* DATASET EXTRACT
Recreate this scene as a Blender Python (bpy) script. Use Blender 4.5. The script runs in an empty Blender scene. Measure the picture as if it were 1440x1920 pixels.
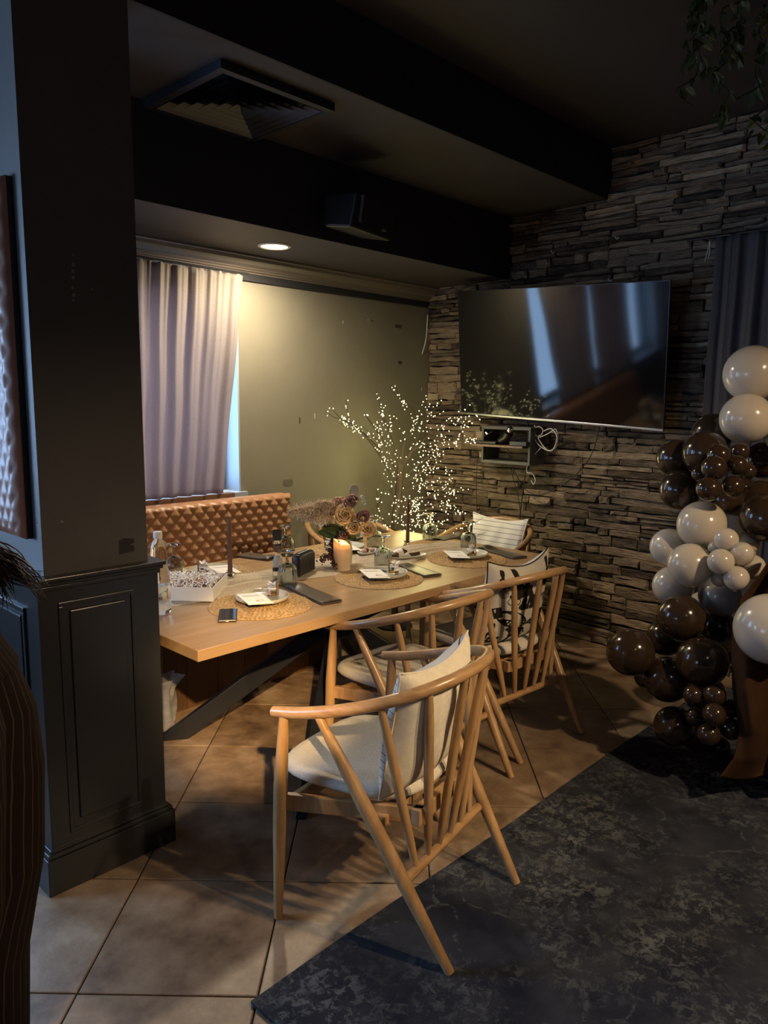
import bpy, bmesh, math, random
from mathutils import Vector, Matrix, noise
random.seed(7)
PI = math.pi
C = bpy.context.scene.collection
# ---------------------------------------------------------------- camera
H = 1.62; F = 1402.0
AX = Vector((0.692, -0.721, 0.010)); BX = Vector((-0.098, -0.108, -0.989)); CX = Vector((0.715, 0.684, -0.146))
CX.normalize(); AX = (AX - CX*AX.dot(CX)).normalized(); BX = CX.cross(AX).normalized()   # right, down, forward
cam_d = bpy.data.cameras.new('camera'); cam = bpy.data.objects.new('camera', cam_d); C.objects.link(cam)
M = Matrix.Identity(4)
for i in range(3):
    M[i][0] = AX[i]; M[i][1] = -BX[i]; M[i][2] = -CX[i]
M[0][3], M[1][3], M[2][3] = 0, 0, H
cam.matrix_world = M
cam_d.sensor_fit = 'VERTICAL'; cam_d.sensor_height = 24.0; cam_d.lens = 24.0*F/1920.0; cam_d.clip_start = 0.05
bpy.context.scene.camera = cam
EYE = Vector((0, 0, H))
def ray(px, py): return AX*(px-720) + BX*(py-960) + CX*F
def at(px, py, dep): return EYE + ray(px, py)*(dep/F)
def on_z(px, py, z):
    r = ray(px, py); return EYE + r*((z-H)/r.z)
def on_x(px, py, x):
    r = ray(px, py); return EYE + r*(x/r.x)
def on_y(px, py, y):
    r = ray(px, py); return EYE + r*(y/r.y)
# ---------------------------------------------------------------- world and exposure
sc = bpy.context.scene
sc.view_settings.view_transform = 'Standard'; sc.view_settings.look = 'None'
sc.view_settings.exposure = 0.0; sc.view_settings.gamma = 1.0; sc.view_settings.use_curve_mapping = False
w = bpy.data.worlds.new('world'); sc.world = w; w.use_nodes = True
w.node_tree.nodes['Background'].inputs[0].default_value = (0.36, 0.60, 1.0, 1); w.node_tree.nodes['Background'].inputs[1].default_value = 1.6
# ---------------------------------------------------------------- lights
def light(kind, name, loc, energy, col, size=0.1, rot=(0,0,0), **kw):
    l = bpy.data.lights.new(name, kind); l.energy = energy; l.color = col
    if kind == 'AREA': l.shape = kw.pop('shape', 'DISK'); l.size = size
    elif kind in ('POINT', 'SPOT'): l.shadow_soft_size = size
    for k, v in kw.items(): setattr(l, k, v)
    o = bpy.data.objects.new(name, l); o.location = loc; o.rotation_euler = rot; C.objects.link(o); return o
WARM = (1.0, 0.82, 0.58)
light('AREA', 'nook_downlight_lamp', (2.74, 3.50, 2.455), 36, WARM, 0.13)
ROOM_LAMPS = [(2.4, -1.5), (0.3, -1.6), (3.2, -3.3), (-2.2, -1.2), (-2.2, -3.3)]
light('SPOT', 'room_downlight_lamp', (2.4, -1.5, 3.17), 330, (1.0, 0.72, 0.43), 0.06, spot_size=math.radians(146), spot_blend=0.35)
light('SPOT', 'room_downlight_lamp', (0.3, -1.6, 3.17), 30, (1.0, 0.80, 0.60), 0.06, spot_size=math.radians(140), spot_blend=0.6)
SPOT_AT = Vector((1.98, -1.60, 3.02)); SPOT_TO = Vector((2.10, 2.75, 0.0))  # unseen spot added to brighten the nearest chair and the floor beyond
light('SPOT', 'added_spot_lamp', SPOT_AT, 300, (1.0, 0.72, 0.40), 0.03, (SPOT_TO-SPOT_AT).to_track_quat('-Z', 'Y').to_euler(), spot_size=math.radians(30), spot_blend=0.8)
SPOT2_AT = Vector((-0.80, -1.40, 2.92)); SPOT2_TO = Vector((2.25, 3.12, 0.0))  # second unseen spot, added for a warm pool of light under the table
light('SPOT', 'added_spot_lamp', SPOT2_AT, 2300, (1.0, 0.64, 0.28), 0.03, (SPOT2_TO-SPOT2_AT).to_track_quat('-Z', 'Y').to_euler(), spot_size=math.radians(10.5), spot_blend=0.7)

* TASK
Retype the listing exactly. Pictures do not belong in the copy.

* EXERCISE RESPONSE
Recreate this scene as a Blender Python (bpy) script. Use Blender 4.5. The script runs in an empty Blender scene. Measure the picture as if it were 1440x1920 pixels.
import bpy, bmesh, math, random
from mathutils import Vector, Matrix, noise
random.seed(7)
PI = math.pi
C = bpy.context.scene.collection
# ---------------------------------------------------------------- camera
H = 1.62; F = 1402.0
AX = Vector((0.692, -0.721, 0.010)); BX = Vector((-0.098, -0.108, -0.989)); CX = Vector((0.715, 0.684, -0.146))
CX.normalize(); AX = (AX - CX*AX.dot(CX)).normalized(); BX = CX.cross(AX).normalized()   # right, down, forward
cam_d = bpy.data.cameras.new('camera'); cam = bpy.data.objects.new('camera', cam_d); C.objects.link(cam)
M = Matrix.Identity(4)
for i in range(3):
    M[i][0] = AX[i]; M[i][1] = -BX[i]; M[i][2] = -CX[i]
M[0][3], M[1][3], M[2][3] = 0, 0, H
cam.matrix_world = M
cam_d.sensor_fit = 'VERTICAL'; cam_d.sensor_height = 24.0; cam_d.lens = 24.0*F/1920.0; cam_d.clip_start = 0.05
bpy.context.scene.camera = cam
EYE = Vector((0, 0, H))
def ray(px, py): return AX*(px-720) + BX*(py-960) + CX*F
def at(px, py, dep): return EYE + ray(px, py)*(dep/F)
def on_z(px, py, z):
    r = ray(px, py); return EYE + r*((z-H)/r.z)
def on_x(px, py, x):
    r = ray(px, py); return EYE + r*(x/r.x)
def on_y(px, py, y):
    r = ray(px, py); return EYE + r*(y/r.y)
# ---------------------------------------------------------------- world and exposure
sc = bpy.context.scene
sc.view_settings.view_transform = 'Standard'; sc.view_settings.look = 'None'
sc.view_settings.exposure = 0.0; sc.view_settings.gamma = 1.0; sc.view_settings.use_curve_mapping = False
w = bpy.data.worlds.new('world'); sc.world = w; w.use_nodes = True
w.node_tree.nodes['Background'].inputs[0].default_value = (0.36, 0.60, 1.0, 1); w.node_tree.nodes['Background'].inputs[1].default_value = 1.6
# ---------------------------------------------------------------- lights
def light(kind, name, loc, energy, col, size=0.1, rot=(0,0,0), **kw):
    l = bpy.data.lights.new(name, kind); l.energy = energy; l.color = col
    if kind == 'AREA': l.shape = kw.pop('shape', 'DISK'); l.size = size
    elif kind in ('POINT', 'SPOT'): l.shadow_soft_size = size
    for k, v in kw.items(): setattr(l, k, v)
    o = bpy.data.objects.new(name, l); o.location = loc; o.rotation_euler = rot; C.objects.link(o); return o
WARM = (1.0, 0.82, 0.58)
light('AREA', 'nook_downlight_lamp', (2.74, 3.50, 2.455), 36, WARM, 0.13)
ROOM_LAMPS = [(2.4, -1.5), (0.3, -1.6), (3.2, -3.3), (-2.2, -1.2), (-2.2, -3.3)]
light('SPOT', 'room_downlight_lamp', (2.4, -1.5, 3.17), 330, (1.0, 0.72, 0.43), 0.06, spot_size=math.radians(146), spot_blend=0.35)
light('SPOT', 'room_downlight_lamp', (0.3, -1.6, 3.17), 30, (1.0, 0.80, 0.60), 0.06, spot_size=math.radians(140), spot_blend=0.6)
SPOT_AT = Vector((1.98, -1.60, 3.02)); SPOT_TO = Vector((2.10, 2.75, 0.0))  # unseen spot added to brighten the nearest chair and the floor beyond
light('SPOT', 'added_spot_lamp', SPOT_AT, 300, (1.0, 0.72, 0.40), 0.03, (SPOT_TO-SPOT_AT).to_track_quat('-Z', 'Y').to_euler(), spot_size=math.radians(30), spot_blend=0.8)
SPOT2_AT = Vector((-0.80, -1.40, 2.92)); SPOT2_TO = Vector((2.25, 3.12, 0.0))  # second unseen spot, added for a warm pool of light under the table
light('SPOT', 'added_spot_lamp', SPOT2_AT, 2300, (1.0, 0.64, 0.28), 0.03, (SPOT2_TO-SPOT2_AT).to_track_quat('-Z', 'Y').to_euler(), spot_size=math.radians(10.5), spot_blend=0.7)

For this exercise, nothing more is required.